▶ **The task**: In the listing below, locate the lines that hold "continues" and copy them.

─── Material provided

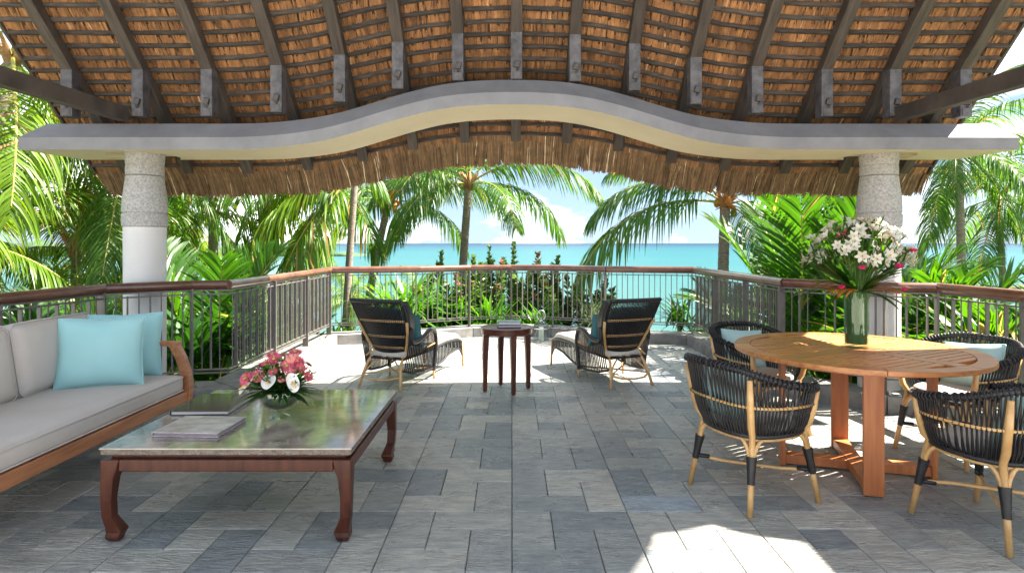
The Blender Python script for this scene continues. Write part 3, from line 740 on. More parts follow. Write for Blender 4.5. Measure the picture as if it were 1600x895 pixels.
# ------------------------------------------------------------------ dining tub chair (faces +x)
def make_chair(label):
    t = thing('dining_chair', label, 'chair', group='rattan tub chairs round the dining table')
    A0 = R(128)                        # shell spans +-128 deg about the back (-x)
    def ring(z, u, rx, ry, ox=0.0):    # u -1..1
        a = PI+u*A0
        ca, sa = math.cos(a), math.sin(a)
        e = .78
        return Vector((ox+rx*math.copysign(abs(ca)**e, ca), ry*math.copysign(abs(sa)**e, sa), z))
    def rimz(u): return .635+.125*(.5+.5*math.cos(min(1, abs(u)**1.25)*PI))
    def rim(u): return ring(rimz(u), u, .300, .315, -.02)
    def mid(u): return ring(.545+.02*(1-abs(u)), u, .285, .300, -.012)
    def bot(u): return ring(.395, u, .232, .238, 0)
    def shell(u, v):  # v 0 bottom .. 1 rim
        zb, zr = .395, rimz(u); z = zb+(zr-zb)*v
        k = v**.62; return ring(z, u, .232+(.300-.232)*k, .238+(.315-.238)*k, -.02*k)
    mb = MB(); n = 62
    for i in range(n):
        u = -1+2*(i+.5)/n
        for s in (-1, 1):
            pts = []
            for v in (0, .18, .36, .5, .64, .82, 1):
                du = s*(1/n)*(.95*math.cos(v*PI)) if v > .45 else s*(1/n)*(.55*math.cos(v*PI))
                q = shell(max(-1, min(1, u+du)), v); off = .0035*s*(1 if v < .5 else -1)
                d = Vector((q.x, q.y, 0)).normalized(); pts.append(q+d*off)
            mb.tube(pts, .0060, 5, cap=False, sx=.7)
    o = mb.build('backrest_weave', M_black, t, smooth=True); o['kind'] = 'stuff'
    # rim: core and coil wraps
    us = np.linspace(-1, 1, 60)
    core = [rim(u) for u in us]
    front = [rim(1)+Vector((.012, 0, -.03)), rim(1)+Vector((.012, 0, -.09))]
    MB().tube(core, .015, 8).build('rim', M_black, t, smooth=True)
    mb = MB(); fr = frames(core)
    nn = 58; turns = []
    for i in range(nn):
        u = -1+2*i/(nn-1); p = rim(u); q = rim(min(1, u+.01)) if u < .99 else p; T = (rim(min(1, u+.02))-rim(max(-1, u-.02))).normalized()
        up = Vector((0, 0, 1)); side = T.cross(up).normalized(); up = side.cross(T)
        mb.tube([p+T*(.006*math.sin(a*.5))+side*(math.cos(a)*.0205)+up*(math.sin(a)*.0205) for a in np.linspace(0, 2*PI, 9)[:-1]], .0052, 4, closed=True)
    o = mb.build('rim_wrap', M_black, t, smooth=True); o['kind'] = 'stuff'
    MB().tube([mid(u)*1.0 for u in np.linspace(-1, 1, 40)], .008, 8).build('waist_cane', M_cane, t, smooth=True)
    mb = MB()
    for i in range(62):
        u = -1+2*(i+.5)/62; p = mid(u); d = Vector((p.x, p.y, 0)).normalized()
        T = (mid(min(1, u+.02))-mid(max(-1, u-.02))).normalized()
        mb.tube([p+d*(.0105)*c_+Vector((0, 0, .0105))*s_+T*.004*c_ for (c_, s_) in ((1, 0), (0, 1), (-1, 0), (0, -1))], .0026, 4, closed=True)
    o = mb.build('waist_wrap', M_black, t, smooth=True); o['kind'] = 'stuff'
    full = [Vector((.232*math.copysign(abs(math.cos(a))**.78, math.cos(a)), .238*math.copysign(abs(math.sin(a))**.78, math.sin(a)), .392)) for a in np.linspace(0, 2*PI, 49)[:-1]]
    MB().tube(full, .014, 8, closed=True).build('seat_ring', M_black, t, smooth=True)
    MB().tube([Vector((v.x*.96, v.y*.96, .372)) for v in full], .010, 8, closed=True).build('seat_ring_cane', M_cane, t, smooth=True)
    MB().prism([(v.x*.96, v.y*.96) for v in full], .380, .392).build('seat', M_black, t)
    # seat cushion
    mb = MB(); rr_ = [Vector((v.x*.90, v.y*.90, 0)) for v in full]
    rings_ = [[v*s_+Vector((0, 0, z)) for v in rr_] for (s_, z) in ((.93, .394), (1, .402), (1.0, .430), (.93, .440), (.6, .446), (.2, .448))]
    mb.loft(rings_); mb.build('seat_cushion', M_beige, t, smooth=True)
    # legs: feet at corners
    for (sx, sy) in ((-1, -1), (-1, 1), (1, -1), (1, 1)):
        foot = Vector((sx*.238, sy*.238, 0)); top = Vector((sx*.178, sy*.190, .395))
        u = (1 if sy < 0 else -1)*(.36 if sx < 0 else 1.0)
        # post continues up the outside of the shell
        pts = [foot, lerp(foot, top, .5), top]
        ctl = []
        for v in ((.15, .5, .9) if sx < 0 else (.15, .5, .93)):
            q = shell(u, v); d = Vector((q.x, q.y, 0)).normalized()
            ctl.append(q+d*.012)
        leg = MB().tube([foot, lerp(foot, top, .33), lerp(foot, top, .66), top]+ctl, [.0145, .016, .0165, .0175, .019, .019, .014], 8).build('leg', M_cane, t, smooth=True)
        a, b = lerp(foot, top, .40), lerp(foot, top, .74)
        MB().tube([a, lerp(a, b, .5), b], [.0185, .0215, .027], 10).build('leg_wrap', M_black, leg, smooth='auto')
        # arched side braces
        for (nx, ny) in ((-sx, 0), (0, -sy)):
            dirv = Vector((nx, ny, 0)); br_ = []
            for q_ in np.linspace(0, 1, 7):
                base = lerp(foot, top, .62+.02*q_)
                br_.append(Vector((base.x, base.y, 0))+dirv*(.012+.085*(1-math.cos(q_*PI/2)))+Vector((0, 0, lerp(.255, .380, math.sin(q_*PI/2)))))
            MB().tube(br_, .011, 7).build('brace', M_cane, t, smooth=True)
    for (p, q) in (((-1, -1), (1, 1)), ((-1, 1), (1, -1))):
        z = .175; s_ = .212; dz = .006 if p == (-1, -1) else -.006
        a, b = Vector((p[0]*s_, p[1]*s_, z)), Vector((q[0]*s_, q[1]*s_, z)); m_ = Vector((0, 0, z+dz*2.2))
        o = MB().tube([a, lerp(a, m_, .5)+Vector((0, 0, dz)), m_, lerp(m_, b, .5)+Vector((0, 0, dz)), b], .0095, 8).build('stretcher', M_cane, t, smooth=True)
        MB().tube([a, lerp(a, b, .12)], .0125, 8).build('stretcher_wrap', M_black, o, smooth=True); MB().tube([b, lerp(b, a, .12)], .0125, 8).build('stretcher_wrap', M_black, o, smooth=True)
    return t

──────

▶ **Task output**:
The Blender Python script for this scene continues. Write part 3, from line 740 on. More parts follow. Write for Blender 4.5. Measure the picture as if it were 1600x895 pixels.
        # post continues up the outside of the shell